5. Make more quiche for friends because it makes them happy. Did my first one today with the help of a friend's recipe.

6. Save my garden from looking like Death Valley. And currently it is.

7. Take baths. Have massages. Finish reading this. And relax God damn it!


Back to the doll making. BYE!

My voodoo and a story about big knickers



I definately was not intending for my blue lady to look so evil-looking, but hey ho, just gotta go whichever way the wind blows. I've tried to keep in mind the idea of reworking on something until it's just right. So despite the end result of this latest project of mine, I can take it as a learning lesson rather than as absolute failure. Consigned to a drawer labelled 'Things I Will Never Bother Doing Again Because It Turned Out To Be Pants'. Yes, admit it reader(s). You know you have a drawer with the same purpose. So I have decided to cleanse myself of all the creative half hearted efforts this drawer has contained over the last few years and pinned alot of them up on a board right in front of my workspace. Im remindef of a feeling similar to that of hanging out a pair of big old knickers for all to see, flapping away in all its pale pink glory. Now, the obvious matter in this case would be to realise that I really need to buy nice knickers, but at the same time they are still my knickers and I need to own the fact that I do like wearing them. Lots of comfort. 100% cotton. Roomy. Good to do Yoga in. Anyway, What Im trying to say by using my big knickers as a metaphor, is that seeing my creative efforts for what it is, in front of me, really shows me the common thread in my work which is a great insight and a reassurance that I'm not so all over the place creatively as I often think I am. I can see what I can do well and what I need to work on. But I can also see where I should be taking my work. It's all about being true to yourself. And the best way to do this is to open that drawer and bring it all out into the open. Three years of work that I should celebrate, no matter how oddball or dissatisfied I might be with them. It is still me. And I love my oddball tendencies.
Big knickers are cool.

Sunday, 6 September 2009

This is a girl


who used to be camera-shy. Not anymore though. You get to a certain age where you just don't give a hoot how ridiculously superficial you become. (Sandra-I hope you don't mind me posting this without your permission, but its such a lovely picture of you that I couldn't resist the temptation)
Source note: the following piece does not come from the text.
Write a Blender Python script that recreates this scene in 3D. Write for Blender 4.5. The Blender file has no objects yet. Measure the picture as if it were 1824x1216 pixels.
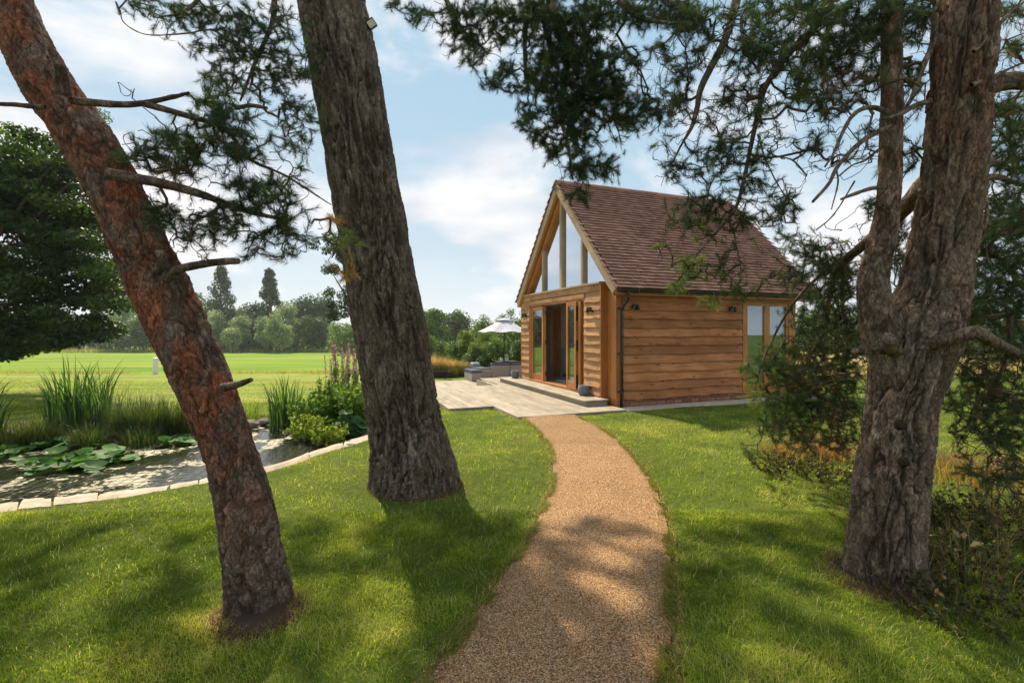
import bpy, math, random
import numpy as np
from mathutils import Vector, Matrix

SC = bpy.context.scene
COL = SC.collection
R = math.radians

# ------------------------------------------------------------------ camera, sky, sun, exposure
F, HY, EYE = 850.0, 590.0, 1.58
cd = bpy.data.cameras.new('camera')
cam = bpy.data.objects.new('camera', cd); COL.objects.link(cam)
cam.location = (0, 0, EYE); cam.rotation_euler = (R(90), 0, 0)
cd.sensor_width = 36.0; cd.lens = F / 1824 * 36.0
cd.shift_y = -(608 - HY) / 1824
cd.clip_start = 0.05; cd.clip_end = 3000
SC.camera = cam

SUN_EL = 48.0
SUN_H = Vector((-0.506, 0.863)).normalized()
sd = Vector((SUN_H.x * math.cos(R(SUN_EL)), SUN_H.y * math.cos(R(SUN_EL)), math.sin(R(SUN_EL))))
sl = bpy.data.lights.new('sun', 'SUN'); sl.energy = 5.0; sl.angle = R(0.5); sl.color = (1.0, 0.87, 0.66)
so = bpy.data.objects.new('sun', sl); COL.objects.link(so)
so.rotation_euler = sd.to_track_quat('Z', 'Y').to_euler(); so.location = sd * 50

world = bpy.data.worlds.new('World'); SC.world = world; world.use_nodes = True
wn = world.node_tree; wn.nodes.clear()
def WN(t, **k):
    n = wn.nodes.new(t)
    for a, b in k.items(): setattr(n, a, b)
    return n
wo = WN('ShaderNodeOutputWorld'); bg = WN('ShaderNodeBackground'); bg.inputs['Strength'].default_value = 0.094
sky = WN('ShaderNodeTexSky', sky_type='NISHITA', sun_disc=False)
sky.sun_elevation = R(SUN_EL); sky.sun_rotation = math.atan2(SUN_H.x, SUN_H.y)
sky.air_density = 1.0; sky.dust_density = 0.35; sky.ozone_density = 1.0
tc = WN('ShaderNodeTexCoord')
mp = WN('ShaderNodeMapping'); mp.inputs['Scale'].default_value = (1.0, 1.0, 2.1); mp.inputs['Location'].default_value = (5.4, 4.3, 1.15)
wn.links.new(tc.outputs['Generated'], mp.inputs['Vector'])
nz = WN('ShaderNodeTexNoise'); nz.inputs['Scale'].default_value = 1.9; nz.inputs['Detail'].default_value = 9; nz.inputs['Roughness'].default_value = 0.56; nz.inputs['Distortion'].default_value = 0.25
wn.links.new(mp.outputs[0], nz.inputs['Vector'])
cr = WN('ShaderNodeValToRGB'); cr.color_ramp.elements[0].position = 0.435; cr.color_ramp.elements[1].position = 0.57
cr.color_ramp.interpolation = 'EASE'
wn.links.new(nz.outputs['Fac'], cr.inputs['Fac'])
sep = WN('ShaderNodeSeparateXYZ'); wn.links.new(tc.outputs['Generated'], sep.inputs[0])
hz = WN('ShaderNodeMapRange'); hz.inputs['From Min'].default_value = 0.0; hz.inputs['From Max'].default_value = 0.28; hz.inputs['To Min'].default_value = 0.42; hz.inputs['To Max'].default_value = 0.0
wn.links.new(sep.outputs['Z'], hz.inputs['Value'])
mx = WN('ShaderNodeMath', operation='MAXIMUM'); wn.links.new(cr.outputs['Color'], mx.inputs[0]); wn.links.new(hz.outputs[0], mx.inputs[1])
ms = WN('ShaderNodeMath', operation='MULTIPLY'); ms.inputs[1].default_value = 1.0; wn.links.new(mx.outputs[0], ms.inputs[0])
# cloud tone: a second noise gives grey-blue undersides
nz2 = WN('ShaderNodeTexNoise'); nz2.inputs['Scale'].default_value = 2.6; nz2.inputs['Detail'].default_value = 5
mp2 = WN('ShaderNodeMapping'); mp2.inputs['Scale'].default_value = (1, 1, 3.2); mp2.inputs['Location'].default_value = (7.1, 0.4, 2.2)
wn.links.new(tc.outputs['Generated'], mp2.inputs['Vector']); wn.links.new(mp2.outputs[0], nz2.inputs['Vector'])
cr2 = WN('ShaderNodeValToRGB'); e = cr2.color_ramp.elements
e[0].position = 0.36; e[0].color = (4.5, 4.95, 5.6, 1); e[1].position = 0.54; e[1].color = (6.9, 6.8, 6.85, 1)
wn.links.new(nz2.outputs['Fac'], cr2.inputs['Fac'])
tint = WN('ShaderNodeMix', data_type='RGBA', blend_type='MULTIPLY'); tint.inputs['Factor'].default_value = 1.0
tint.inputs['B'].default_value = (1.0, 1.02, 1.05, 1)
wn.links.new(sky.outputs[0], tint.inputs['A'])
# thin high haze: softens the glare round the sun and pales the blue towards the horizon
dv = WN('ShaderNodeVectorMath', operation='MULTIPLY_ADD'); dv.inputs[1].default_value = (.16, .16, .16); dv.inputs[2].default_value = (1, 1, 1)
wn.links.new(tint.outputs['Result'], dv.inputs[0])
dq = WN('ShaderNodeVectorMath', operation='DIVIDE'); wn.links.new(tint.outputs['Result'], dq.inputs[0]); wn.links.new(dv.outputs[0], dq.inputs[1])
hr = WN('ShaderNodeValToRGB'); hr.color_ramp.elements[0].position = 0.0; hr.color_ramp.elements[0].color = (4.5, 5.75, 6.5, 1); hr.color_ramp.elements[1].position = 0.75; hr.color_ramp.elements[1].color = (2.5, 4.4, 6.1, 1)
wn.links.new(sep.outputs['Z'], hr.inputs['Fac'])
veil = WN('ShaderNodeMix', data_type='RGBA'); veil.inputs['Factor'].default_value = 0.74
wn.links.new(dq.outputs[0], veil.inputs['A']); wn.links.new(hr.outputs['Color'], veil.inputs['B'])
mix = WN('ShaderNodeMix', data_type='RGBA')
wn.links.new(ms.outputs[0], mix.inputs['Factor']); wn.links.new(veil.outputs['Result'], mix.inputs['A']); wn.links.new(cr2.outputs['Color'], mix.inputs['B'])
wn.links.new(mix.outputs['Result'], bg.inputs['Color']); wn.links.new(bg.outputs[0], wo.inputs['Surface'])

vs = SC.view_settings
SC.display_settings.display_device = 'sRGB'
vs.view_transform = 'Standard'; vs.look = 'None'; vs.gamma = 1; vs.use_curve_mapping = False
vs.exposure = 0.68
SC.cycles.max_bounces = 7; SC.cycles.transparent_max_bounces = 12; SC.cycles.diffuse_bounces = 4
SC.cycles.glossy_bounces = 3; SC.cycles.transmission_bounces = 4; SC.cycles.sample_clamp_indirect = 6
SC.cycles.use_denoising = True

# ------------------------------------------------------------------ helpers
rng = np.random.default_rng(11)
random.seed(11)
def P(px, py, d):                      # photograph pixel + distance -> point in the world
    return np.array(((px - 912) / F * d, d, EYE + (HY - py) / F * d))
def G(px, py, z=0.0):                  # photograph pixel on a level at height z
    d = (EYE - z) * F / (py - HY)
    return np.array(((px - 912) / F * d, d))
def unit(v):
    v = np.asarray(v, float); return v / (np.linalg.norm(v, axis=-1, keepdims=True) + 1e-12)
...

who, every year, missed the annual village fête near our weekend hideout in Atalaia, a tiny parish situatued along Lisbons coastline.


who used to think that you need to be the best in what you do. But simply being good enough, is a much more realistic goal.

Hope you are having a lovely weekend folks!

Tuesday, 1 September 2009

I got myself out of the slump

and worked on a small piece, making use of my watercolours and inks. I like the way this has turned out.